'''

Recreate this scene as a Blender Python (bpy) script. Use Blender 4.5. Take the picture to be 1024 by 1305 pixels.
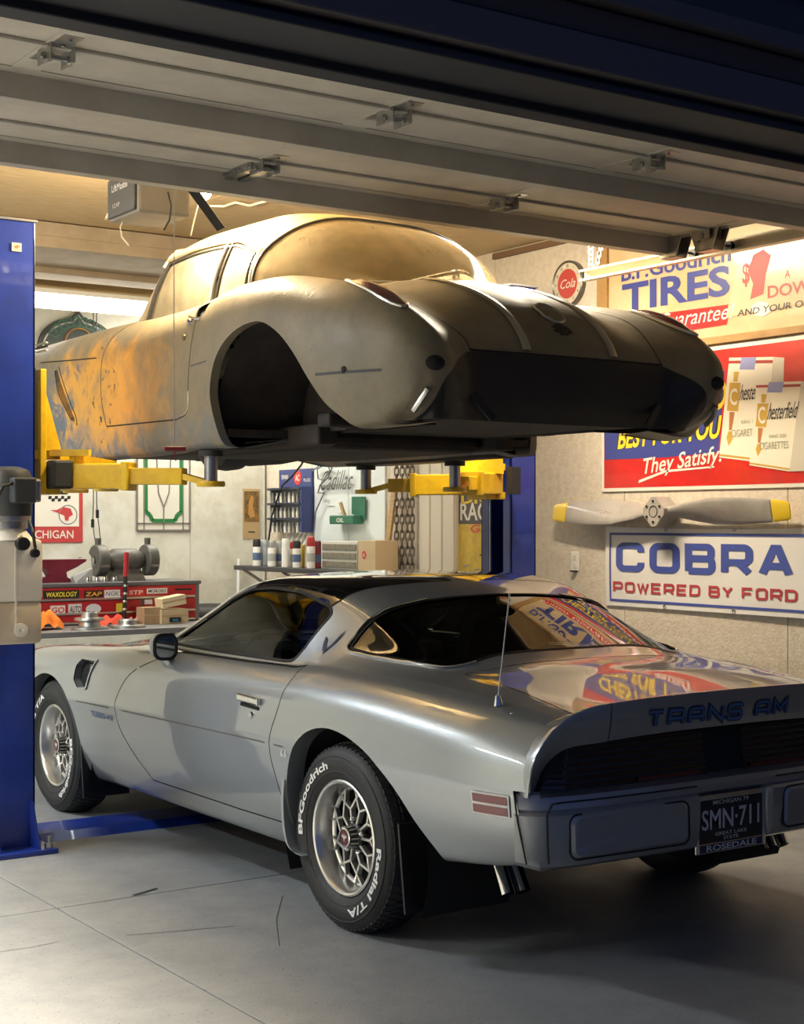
import bpy, bmesh, math, random
import numpy as np
from mathutils import Vector, Matrix, kdtree
random.seed(7)
for o in list(bpy.data.objects): bpy.data.objects.remove(o)
SC = bpy.context.scene
COL = SC.collection

# ------------------------------------------------------------------ camera
FPX, YAW, HZ, CAMZ = 1930.0, math.radians(34.5), 665.0, 1.475
SN, CS = math.sin(YAW), math.cos(YAW)
cam_d = bpy.data.cameras.new('camera'); cam = bpy.data.objects.new('camera', cam_d); COL.objects.link(cam)
cam.location = (0, 0, CAMZ); cam.rotation_euler = (math.pi/2, 0, -YAW)
cam_d.sensor_fit = 'HORIZONTAL'; cam_d.sensor_width = 36; cam_d.lens = FPX/1024*36
cam_d.shift_y = (HZ-652.5)/1024; cam_d.clip_start = .05; cam_d.clip_end = 100
SC.camera = cam
# ------------------------------------------------------------------ world, view, lights
W = bpy.data.worlds.new('world'); SC.world = W; W.use_nodes = True
W.node_tree.nodes['Background'].inputs[0].default_value = (.10, .17, .42, 1)
W.node_tree.nodes['Background'].inputs[1].default_value = .34
SC.view_settings.view_transform = 'Standard'; SC.view_settings.look = 'None'
SC.view_settings.gamma = 1; SC.view_settings.use_curve_mapping = False
SC.view_settings.exposure = 0.25
def area(name, loc, sx, sy, power, col, rot=(0, 0, 0)):
    l = bpy.data.lights.new(name, 'AREA'); l.shape = 'RECTANGLE'; l.size = sx; l.size_y = sy
    l.energy = power; l.color = col
    o = bpy.data.objects.new(name, l); COL.objects.link(o); o.location = loc; o.rotation_euler = rot
    return o
WARM, NEUT, COOL = (1, .82, .58), (1, .93, .82), (.82, .92, 1)

# ------------------------------------------------------------------ lamps of the room (fixtures are built further down where they hang)
area("strip_lamp_near", (-.06, 4.3, 3.10), .06, 1.8, 430, (1, .87, .68))
area("strip_lamp_far", (.4, 7.6, 3.07), .16, 1.8, 120, COOL)
area("strip_lamp_left", (-2.2, 6.0, 3.07), .16, 1.8, 95, COOL)
area('strip_lamp_over_car', (4.9, 6.1, 3.10), .14, 1.1, 60, WARM)
area("strip_lamp_bench", (3.75, 9.42, 2.84), 1.3, .07, 22, (1, .96, .85))
area("strip_lamp_back_corner", (5.2, 10.2, 3.02), .16, .7, 24, (1, .96, .87))
pl = bpy.data.lights.new('ceiling_bulb_light', 'POINT'); pl.energy = 140; pl.color = (1, .82, .54); pl.shadow_soft_size = .04
plo = bpy.data.objects.new('ceiling_bulb_light', pl); COL.objects.link(plo); plo.location = (3.19, 6.25, 2.935)

# ------------------------------------------------------------------ helpers
def ray(u, v):
    a = (u-512)/FPX
    return (a*CS+SN, -a*SN+CS, -(v-HZ)/FPX)
def at(u, v, x=None, y=None, z=None):
    r = ray(u, v)
    t = x/r[0] if x is not None else (y/r[1] if y is not None else (z-CAMZ)/r[2])
    return Vector((r[0]*t, r[1]*t, CAMZ+r[2]*t))

def topof(o):
    while o.parent: o = o.parent
    return o
def tag(o, label=None, cat=None, group=None, kind=None):
    if label: o['label'] = label
    if cat: o['category'] = cat
    if group: o['group'] = group
    if kind: o['kind'] = kind
    return o
def root(name, label, cat, loc=(0, 0, 0), group=None):
    o = bpy.data.objects.new(name, None); COL.objects.link(o); o.location = loc
    o.empty_display_size = .1
    return tag(o, label, cat, group)
def mesh(name, vs, fs, mat, parent=None, smooth=False, local=False, normals=None, angle=None):
    """one mesh object; vs in world space unless local"""
    me = bpy.data.meshes.new(name)
    vs = [tuple(v) for v in vs]
    if parent is not None:
        off = (0, 0, 0) if local else tuple(topof(parent).location)
    else:
        if local or not vs: off = (0, 0, 0)
        else:
            a = np.array(vs); off = tuple(float(q) for q in ((a[:, 0].min()+a[:, 0].max())/2, (a[:, 1].min()+a[:, 1].max())/2, a[:, 2].min()))
    me.from_pydata([(v[0]-off[0], v[1]-off[1], v[2]-off[2]) for v in vs], [], fs)
    me.materials.append(mat); me.update()
    if smooth:
        me.shade_smooth()
        if angle is not None: me.set_sharp_from_angle(angle=angle)
        if normals is not None: me.normals_split_custom_set_from_vertices(normals)
    o = bpy.data.objects.new(name, me); COL.objects.link(o)
    if parent is not None: o.parent = parent
    elif not local: o.location = off
    return o
def copy_tree(o, parent=None):
    c = o.copy(); COL.objects.link(c); c.parent = parent
    for ch in list(o.children): copy_tree(ch, c)
    return c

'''

What needs to be done
Reproduce the data above word for word from its first line through the line that holds "COL = SC.collection", both ends included; skip pictures.

Answer for this exercise
Recreate this scene as a Blender Python (bpy) script. Use Blender 4.5. Take the picture to be 1024 by 1305 pixels.
import bpy, bmesh, math, random
import numpy as np
from mathutils import Vector, Matrix, kdtree
random.seed(7)
for o in list(bpy.data.objects): bpy.data.objects.remove(o)
SC = bpy.context.scene
COL = SC.collection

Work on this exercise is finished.